EOS launched at ~$14, peaked at ~$23 in 2018, and has traded below $2 for most of 2024-2025. The token has massively underperformed virtually every major L1 competitor.

Risk Factors

  • Ecosystem death spiral: Declining users, developers, and TVL create negative feedback loops
  • Reputational damage: The Block.one saga has permanently tainted the brand
  • Centralization: 21 block producers with vote-buying history
  • Competition: Modern L1s (Solana, Sui, Aptos) have leapfrogged EOS technologically
  • Limited runway: ENF has limited resources compared to VC-funded competitors
  • Relevance risk: EOS may simply fade into irrelevance

Conclusion

EOS is a cautionary tale of epic proportions.
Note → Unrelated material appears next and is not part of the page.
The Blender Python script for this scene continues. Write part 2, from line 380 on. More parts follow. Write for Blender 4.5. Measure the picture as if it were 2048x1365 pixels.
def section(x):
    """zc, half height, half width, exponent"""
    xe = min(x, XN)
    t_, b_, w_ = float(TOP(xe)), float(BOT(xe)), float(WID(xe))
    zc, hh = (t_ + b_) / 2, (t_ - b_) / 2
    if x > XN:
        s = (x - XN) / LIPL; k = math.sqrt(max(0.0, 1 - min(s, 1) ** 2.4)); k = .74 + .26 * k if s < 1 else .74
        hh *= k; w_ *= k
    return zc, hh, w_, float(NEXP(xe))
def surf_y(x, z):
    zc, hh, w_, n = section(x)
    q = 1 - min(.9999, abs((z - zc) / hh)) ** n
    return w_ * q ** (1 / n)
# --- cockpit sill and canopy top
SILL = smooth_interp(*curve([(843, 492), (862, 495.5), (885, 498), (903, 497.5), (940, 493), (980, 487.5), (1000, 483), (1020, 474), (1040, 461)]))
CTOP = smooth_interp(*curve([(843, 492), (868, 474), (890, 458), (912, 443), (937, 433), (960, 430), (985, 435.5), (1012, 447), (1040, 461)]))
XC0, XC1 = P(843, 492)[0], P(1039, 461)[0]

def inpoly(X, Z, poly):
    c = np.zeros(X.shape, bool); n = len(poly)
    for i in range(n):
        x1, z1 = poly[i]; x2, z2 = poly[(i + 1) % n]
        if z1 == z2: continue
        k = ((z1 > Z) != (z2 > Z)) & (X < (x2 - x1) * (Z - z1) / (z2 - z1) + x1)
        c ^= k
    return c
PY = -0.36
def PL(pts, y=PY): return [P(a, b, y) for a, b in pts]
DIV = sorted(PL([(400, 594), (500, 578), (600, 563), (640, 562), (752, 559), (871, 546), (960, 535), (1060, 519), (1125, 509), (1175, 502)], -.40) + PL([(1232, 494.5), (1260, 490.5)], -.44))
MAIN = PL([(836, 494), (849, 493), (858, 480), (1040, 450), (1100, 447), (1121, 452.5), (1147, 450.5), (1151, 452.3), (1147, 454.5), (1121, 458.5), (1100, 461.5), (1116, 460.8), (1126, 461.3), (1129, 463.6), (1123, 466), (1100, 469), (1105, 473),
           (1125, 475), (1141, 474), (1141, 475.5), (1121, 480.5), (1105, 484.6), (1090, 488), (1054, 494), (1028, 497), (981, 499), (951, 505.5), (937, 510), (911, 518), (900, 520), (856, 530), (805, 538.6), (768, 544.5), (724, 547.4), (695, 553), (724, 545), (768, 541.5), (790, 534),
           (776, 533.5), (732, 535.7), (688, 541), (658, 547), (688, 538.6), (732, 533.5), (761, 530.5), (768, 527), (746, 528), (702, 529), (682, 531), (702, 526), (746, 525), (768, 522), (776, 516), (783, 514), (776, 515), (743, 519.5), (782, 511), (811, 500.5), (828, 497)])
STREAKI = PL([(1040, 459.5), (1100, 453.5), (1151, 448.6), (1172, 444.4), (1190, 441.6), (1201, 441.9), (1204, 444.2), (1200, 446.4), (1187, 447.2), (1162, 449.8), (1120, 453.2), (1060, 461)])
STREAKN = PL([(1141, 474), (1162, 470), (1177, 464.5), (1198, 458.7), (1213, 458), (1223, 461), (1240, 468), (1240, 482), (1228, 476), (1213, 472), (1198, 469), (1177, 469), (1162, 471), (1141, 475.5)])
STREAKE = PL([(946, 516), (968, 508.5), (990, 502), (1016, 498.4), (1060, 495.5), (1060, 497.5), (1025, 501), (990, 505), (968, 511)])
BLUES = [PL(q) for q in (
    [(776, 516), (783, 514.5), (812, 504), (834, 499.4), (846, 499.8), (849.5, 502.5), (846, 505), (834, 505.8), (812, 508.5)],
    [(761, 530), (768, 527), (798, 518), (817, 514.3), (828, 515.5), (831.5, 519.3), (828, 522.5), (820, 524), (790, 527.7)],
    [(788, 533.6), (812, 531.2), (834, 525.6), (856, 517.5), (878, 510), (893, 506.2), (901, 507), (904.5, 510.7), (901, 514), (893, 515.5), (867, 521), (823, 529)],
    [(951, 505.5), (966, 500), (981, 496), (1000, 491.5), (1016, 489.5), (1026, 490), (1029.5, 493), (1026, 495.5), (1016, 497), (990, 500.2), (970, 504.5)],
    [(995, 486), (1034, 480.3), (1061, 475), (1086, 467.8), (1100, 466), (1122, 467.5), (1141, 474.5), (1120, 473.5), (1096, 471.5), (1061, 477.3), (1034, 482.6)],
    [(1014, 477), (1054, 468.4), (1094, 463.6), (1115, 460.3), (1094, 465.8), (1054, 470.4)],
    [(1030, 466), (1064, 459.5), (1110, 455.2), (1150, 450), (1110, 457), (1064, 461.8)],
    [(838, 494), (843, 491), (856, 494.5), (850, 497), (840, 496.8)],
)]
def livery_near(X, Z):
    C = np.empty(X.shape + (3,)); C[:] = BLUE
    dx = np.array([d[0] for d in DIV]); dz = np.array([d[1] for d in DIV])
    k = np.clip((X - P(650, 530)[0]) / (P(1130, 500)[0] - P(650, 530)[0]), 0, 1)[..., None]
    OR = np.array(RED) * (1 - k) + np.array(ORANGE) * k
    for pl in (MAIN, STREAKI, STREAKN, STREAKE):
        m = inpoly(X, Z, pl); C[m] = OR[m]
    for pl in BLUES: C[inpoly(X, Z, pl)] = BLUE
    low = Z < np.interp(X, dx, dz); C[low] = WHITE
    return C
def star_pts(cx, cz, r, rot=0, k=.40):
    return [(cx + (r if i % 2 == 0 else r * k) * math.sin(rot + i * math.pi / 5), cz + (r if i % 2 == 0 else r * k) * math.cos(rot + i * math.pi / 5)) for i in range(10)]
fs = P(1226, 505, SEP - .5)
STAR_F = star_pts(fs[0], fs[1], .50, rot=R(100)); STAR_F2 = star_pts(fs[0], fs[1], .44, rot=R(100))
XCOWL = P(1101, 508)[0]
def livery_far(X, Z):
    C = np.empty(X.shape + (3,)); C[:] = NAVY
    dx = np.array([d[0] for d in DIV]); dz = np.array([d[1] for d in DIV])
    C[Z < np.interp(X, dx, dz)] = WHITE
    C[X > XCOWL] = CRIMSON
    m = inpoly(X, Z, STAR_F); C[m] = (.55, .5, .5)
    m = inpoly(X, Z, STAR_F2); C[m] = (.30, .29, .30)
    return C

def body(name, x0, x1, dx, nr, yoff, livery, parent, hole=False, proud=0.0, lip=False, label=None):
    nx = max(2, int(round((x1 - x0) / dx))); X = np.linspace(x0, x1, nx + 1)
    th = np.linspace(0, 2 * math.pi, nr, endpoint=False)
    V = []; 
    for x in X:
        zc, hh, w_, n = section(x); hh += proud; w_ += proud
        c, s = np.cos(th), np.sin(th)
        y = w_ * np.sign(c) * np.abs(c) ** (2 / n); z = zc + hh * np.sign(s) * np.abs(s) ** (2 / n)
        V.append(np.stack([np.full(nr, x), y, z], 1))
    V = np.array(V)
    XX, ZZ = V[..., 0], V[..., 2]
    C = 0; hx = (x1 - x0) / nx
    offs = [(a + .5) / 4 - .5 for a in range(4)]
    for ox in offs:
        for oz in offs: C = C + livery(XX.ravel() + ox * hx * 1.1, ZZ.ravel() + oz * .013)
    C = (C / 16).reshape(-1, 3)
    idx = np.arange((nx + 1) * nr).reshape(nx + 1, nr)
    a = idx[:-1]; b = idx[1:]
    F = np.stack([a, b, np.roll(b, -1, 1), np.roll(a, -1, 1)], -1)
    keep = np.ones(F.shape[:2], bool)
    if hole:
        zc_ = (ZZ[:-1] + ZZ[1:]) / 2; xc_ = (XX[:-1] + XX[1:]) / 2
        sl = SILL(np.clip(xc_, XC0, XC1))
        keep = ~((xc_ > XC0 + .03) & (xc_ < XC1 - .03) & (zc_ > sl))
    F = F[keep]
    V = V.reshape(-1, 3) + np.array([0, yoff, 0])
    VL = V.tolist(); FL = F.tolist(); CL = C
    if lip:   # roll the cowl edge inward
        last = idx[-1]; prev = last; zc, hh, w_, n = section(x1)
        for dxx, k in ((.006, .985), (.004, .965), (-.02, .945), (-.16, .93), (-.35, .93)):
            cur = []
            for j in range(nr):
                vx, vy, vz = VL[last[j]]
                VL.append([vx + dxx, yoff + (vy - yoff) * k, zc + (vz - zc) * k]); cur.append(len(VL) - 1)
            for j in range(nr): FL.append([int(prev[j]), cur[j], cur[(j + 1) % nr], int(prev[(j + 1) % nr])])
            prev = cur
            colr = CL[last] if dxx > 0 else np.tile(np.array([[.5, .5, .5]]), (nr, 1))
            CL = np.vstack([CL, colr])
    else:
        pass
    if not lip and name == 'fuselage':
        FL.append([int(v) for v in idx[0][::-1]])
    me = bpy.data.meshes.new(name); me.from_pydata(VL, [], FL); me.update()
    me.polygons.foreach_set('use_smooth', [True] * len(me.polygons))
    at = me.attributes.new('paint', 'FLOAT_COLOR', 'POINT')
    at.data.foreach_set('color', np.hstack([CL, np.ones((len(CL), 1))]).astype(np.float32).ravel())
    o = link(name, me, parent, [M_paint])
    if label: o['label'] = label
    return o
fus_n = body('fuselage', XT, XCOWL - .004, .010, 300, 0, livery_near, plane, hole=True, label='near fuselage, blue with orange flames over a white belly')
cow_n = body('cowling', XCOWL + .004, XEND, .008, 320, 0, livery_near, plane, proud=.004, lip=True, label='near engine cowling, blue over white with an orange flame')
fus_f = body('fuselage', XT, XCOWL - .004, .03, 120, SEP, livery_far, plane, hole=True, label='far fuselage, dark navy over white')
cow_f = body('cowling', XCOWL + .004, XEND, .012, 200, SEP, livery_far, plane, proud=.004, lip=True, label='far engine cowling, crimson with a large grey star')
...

A $4 billion ICO, a charismatic founder, and the "Ethereum killer" narrative yielded a chain that has been abandoned by its creator, outpaced by competitors, and hollowed out by ecosystem attrition. The ENF's revival attempts are earnest but face enormous headwinds. The technology is adequate but no longer differentiated. For investors, the question isn't whether EOS can compete with modern L1s — it's whether it can survive at all in a meaningful capacity. The scores reflect the gulf between what was promised and what was delivered.